The Frome Festival has emerged as one of the most highly respected and entertaining in the country. With over 180 events, featuring comedy, visual arts, theatre, dance, workshops, walks, talks, and every musical genre from classical to hip hop, this year’s colourful programme promises to attract thousands of visitors to the town between 8th and 17th July.

Musical highlights requiring early booking include Irish folk singer Cara Dillon, who won the Radio 2 folk album of the year, and singer-songwriter Sandi Thom, who first broke the international music scene with ‘I Wish I Was a Punk Rocker’. Mercury Music prize nominees Turin Brakes, world fusion pioneers Transglobal Underground, and festival favourites Praying for the Rain, all make for top-notch headline acts.
 The Classical music programme boasts the European Union Chamber Orchestra, which draws the world’s greatest soloists. Another first for the festival is the 90-piece National Schools Orchestra, who will accompany Tim Hugh, one of Britain’s finest cellists, who is this year’s Artist in Residence.

As always, the festival features comedy, and this year John Shuttleworth, Lucy Porter, Jo Caulfield and Three Bonzos and a Piano, amongst others, will be supplying the laughs.

One of Frome’s best kept secrets is that Pre-Raphaelite writer Christina Rossetti once lived and worked in the town.
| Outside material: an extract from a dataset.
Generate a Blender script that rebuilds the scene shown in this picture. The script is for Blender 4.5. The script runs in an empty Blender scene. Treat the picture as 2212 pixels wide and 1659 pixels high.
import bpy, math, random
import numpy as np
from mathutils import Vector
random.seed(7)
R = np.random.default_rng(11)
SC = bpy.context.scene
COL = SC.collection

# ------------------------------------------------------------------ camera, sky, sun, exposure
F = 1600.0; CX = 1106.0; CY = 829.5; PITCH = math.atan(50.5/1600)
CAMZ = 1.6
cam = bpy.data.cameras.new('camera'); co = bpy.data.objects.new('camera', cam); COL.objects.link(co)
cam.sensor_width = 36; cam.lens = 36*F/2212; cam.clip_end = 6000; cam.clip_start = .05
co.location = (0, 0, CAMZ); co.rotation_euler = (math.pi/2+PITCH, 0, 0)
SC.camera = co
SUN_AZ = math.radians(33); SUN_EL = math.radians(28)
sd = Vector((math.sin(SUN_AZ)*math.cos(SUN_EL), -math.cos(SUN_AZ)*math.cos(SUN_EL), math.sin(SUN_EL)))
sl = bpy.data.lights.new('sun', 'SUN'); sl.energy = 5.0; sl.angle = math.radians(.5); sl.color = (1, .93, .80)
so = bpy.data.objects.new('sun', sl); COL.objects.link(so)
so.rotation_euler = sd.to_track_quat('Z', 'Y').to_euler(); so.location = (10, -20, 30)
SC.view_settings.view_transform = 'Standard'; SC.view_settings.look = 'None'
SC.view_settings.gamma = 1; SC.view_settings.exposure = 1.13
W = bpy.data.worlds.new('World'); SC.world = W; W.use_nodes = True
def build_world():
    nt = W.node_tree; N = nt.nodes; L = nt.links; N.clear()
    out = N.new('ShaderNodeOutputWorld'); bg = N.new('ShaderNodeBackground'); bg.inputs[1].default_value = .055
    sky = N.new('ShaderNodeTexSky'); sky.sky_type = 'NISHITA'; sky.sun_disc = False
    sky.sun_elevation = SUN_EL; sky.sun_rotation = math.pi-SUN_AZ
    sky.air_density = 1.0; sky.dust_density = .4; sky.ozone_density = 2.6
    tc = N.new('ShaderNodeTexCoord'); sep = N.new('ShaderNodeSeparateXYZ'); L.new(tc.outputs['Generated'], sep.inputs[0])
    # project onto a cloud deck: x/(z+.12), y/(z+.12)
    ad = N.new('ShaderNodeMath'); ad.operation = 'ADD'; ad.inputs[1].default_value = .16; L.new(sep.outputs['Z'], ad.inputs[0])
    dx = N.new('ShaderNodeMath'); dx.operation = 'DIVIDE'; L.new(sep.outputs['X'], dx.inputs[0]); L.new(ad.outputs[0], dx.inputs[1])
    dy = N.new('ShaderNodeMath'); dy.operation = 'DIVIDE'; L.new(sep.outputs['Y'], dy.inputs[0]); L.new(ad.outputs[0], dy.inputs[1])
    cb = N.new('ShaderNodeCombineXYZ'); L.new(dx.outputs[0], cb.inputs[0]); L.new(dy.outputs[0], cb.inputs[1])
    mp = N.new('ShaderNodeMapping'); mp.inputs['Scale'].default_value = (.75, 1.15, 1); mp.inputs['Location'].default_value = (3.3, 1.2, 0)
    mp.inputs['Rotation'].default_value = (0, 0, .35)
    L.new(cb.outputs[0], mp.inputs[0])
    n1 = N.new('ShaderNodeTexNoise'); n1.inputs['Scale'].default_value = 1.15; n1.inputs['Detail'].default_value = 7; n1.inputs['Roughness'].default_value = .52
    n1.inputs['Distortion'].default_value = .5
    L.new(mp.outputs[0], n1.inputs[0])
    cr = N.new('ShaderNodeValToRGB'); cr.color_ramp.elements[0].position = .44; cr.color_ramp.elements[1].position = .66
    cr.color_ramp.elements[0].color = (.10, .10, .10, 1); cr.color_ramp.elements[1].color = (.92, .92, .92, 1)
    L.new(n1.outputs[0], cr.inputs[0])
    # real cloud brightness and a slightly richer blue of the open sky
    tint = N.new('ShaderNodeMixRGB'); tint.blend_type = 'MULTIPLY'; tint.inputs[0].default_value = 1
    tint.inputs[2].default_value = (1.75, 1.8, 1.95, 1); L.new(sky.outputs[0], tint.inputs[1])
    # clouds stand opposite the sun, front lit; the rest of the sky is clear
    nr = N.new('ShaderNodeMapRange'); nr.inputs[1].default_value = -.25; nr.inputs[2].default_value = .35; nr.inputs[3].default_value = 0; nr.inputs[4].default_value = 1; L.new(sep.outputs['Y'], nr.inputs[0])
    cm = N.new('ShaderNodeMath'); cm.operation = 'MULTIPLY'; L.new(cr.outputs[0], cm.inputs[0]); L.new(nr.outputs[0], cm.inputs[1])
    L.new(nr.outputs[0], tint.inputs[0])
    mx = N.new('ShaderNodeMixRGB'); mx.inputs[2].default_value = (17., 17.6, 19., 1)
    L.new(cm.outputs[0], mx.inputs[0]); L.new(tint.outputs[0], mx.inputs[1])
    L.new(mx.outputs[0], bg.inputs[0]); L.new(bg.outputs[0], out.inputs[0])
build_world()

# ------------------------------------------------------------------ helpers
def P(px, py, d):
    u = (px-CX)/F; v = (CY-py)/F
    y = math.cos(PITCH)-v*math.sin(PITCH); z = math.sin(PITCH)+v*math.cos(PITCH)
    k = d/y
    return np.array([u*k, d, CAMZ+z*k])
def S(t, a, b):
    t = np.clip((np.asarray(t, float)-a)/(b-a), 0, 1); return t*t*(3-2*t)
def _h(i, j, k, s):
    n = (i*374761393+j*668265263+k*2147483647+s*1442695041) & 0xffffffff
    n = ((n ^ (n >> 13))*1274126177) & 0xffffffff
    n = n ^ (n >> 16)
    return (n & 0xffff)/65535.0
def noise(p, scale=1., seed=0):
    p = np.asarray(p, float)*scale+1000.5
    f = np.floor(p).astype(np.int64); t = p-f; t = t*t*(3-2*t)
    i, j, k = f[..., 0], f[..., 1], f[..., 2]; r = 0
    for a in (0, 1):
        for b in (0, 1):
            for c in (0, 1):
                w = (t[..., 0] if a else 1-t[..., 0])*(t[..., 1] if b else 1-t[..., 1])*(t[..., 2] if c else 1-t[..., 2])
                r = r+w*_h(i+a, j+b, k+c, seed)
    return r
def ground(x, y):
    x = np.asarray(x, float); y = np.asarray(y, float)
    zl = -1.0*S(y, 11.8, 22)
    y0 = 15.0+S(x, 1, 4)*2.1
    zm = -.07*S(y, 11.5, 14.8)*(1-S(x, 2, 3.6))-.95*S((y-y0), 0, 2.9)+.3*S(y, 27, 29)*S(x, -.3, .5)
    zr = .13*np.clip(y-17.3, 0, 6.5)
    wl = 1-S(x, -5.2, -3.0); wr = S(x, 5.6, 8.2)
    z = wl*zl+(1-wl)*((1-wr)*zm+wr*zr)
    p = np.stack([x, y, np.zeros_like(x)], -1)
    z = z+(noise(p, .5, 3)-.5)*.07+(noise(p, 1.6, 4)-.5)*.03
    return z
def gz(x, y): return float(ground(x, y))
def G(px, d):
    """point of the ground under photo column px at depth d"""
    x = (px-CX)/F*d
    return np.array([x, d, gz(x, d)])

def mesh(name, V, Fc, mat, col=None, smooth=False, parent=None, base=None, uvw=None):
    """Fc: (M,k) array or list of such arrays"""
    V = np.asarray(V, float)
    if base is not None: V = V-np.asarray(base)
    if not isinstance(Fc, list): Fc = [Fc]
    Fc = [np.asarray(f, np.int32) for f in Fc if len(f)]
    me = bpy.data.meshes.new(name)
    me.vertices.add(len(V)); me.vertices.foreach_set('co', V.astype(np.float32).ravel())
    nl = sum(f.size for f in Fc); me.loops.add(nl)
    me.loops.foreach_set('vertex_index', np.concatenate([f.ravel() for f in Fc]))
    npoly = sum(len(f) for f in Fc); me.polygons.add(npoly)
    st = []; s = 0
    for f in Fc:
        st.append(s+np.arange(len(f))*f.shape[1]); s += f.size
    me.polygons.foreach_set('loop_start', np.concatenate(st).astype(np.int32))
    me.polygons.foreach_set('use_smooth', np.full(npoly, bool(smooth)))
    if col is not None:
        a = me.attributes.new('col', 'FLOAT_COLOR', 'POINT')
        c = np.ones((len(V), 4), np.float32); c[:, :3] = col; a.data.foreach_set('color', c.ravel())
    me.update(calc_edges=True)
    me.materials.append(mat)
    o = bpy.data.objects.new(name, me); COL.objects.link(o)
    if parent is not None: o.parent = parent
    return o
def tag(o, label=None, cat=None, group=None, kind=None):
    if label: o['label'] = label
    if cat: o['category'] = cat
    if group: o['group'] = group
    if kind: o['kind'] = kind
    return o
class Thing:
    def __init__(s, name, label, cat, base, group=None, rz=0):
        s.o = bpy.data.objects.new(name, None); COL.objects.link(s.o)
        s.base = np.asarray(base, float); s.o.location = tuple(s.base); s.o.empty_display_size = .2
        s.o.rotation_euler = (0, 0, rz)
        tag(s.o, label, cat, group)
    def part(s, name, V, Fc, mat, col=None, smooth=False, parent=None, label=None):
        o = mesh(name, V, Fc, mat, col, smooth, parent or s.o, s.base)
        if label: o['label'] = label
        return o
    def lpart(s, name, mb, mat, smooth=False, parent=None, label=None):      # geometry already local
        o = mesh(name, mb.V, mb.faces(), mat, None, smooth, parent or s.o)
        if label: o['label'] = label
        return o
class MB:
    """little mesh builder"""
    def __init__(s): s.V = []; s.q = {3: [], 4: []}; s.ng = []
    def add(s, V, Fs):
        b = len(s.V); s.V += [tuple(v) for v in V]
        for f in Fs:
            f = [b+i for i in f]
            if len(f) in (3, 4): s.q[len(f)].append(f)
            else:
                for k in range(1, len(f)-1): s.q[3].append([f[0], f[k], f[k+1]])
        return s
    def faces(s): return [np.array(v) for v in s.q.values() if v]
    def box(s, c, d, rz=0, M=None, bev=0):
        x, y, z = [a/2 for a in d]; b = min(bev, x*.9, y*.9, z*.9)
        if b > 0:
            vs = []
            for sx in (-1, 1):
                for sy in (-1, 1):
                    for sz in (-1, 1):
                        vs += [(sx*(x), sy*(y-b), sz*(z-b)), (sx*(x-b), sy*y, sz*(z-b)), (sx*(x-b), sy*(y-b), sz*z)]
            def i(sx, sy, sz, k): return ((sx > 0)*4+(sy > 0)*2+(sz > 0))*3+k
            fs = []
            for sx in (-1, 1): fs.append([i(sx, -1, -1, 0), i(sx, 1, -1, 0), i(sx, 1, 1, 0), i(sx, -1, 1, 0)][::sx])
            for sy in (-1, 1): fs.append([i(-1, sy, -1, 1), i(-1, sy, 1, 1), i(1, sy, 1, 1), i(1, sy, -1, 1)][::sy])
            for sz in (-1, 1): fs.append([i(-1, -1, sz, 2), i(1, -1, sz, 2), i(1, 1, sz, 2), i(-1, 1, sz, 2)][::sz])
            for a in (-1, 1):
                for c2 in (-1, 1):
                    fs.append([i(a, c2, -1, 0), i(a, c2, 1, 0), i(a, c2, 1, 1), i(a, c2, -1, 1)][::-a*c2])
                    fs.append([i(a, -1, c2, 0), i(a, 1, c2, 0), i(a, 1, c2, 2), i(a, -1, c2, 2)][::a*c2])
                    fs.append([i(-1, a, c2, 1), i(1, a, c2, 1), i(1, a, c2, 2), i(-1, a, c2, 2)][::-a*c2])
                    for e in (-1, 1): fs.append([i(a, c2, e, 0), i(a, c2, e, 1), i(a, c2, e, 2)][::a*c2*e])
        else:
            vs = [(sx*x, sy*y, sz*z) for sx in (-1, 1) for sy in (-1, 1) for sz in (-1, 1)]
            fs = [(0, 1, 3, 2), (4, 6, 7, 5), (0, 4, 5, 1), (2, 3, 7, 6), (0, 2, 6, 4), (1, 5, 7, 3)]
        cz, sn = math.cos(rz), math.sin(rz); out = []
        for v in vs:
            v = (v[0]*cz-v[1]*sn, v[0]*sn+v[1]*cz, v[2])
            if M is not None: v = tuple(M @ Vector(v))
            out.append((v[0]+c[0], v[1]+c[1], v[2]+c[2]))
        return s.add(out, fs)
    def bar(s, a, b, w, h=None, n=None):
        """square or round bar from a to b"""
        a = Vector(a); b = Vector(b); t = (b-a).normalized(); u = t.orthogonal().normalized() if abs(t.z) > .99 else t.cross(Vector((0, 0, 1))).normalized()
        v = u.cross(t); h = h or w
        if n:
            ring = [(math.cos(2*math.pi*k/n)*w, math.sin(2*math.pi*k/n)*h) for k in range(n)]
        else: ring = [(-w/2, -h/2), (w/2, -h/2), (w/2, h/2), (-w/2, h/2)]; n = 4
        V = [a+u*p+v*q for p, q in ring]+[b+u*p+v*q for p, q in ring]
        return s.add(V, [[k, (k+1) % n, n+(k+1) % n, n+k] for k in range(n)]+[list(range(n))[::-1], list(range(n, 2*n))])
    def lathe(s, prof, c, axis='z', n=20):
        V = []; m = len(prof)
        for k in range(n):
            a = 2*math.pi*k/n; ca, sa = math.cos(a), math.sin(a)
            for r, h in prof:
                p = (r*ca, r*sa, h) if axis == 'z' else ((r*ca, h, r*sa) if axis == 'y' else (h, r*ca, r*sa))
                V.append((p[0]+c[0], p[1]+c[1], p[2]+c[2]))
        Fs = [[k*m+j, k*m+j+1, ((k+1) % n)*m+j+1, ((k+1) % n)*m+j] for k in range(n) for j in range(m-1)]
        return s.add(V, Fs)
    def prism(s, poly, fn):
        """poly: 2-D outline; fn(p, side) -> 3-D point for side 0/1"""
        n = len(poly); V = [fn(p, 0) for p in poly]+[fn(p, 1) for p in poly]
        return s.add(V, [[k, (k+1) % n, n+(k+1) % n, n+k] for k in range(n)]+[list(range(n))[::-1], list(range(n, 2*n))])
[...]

Amongst other Pre-Raphaelite tributes this year, the festival celebrates with a combined musical and literary event: Christina Rossetti – Her Life in Frome’. The Amati String Quartet will share the stage with Tina Waller, narrating Rossetti’s letters and poems, including ‘Goblin Market’ and ‘In the Bleak Midwinter’, which were influenced by her time in Frome.
 The festival’s many literary events spill over from the Writers & Publishers day, which is jammed full of workshops, one-to-one advice surgeries, talks, competitions, and even a writers question time. Hosted by literary agents, creative writing tutors, publishers, screen writers and published authors, this is a one-stop shop for all aspiring adult and young writers.

  
Events for young audiences and families include Miracle Theatre’s outdoor family comedy: ‘The Death of Sherlock Holmes’. Presented on the last night of the festival in the ECOS Amphitheatre, it promises to be a mystery that will keep you guessing until the end. For those wanting to take part in the dressing up, Poet Muriel Lavender invites the whole family to help the festival enter the Guinness Book of Records, for the largest gathering of fancy dress storybook characters. And for those preferring to dress down, the Outdoor Swimming Society’s Big Jump is a perfect opportunity for water lovers to take a summer dip in the River Frome.

This year’s visual arts programme is a kaleidoscope of exhibitions, collaborations, workshops, talks and happenings. Frome famously has more than its fair share of resident artists, and every year more open their doors and welcome in the public, as part of the Open Studios extravaganza.The Silk Mill Gallery will present paintings by American Abstract Expressionist Hassel Smith, whose work has not been shown since his death in 2007. In celebration of the artist, percussionist Jeremy Little and guitarist Adam Khan will be performing a one-off evening of minimalist classics, surrounded by this exhibition.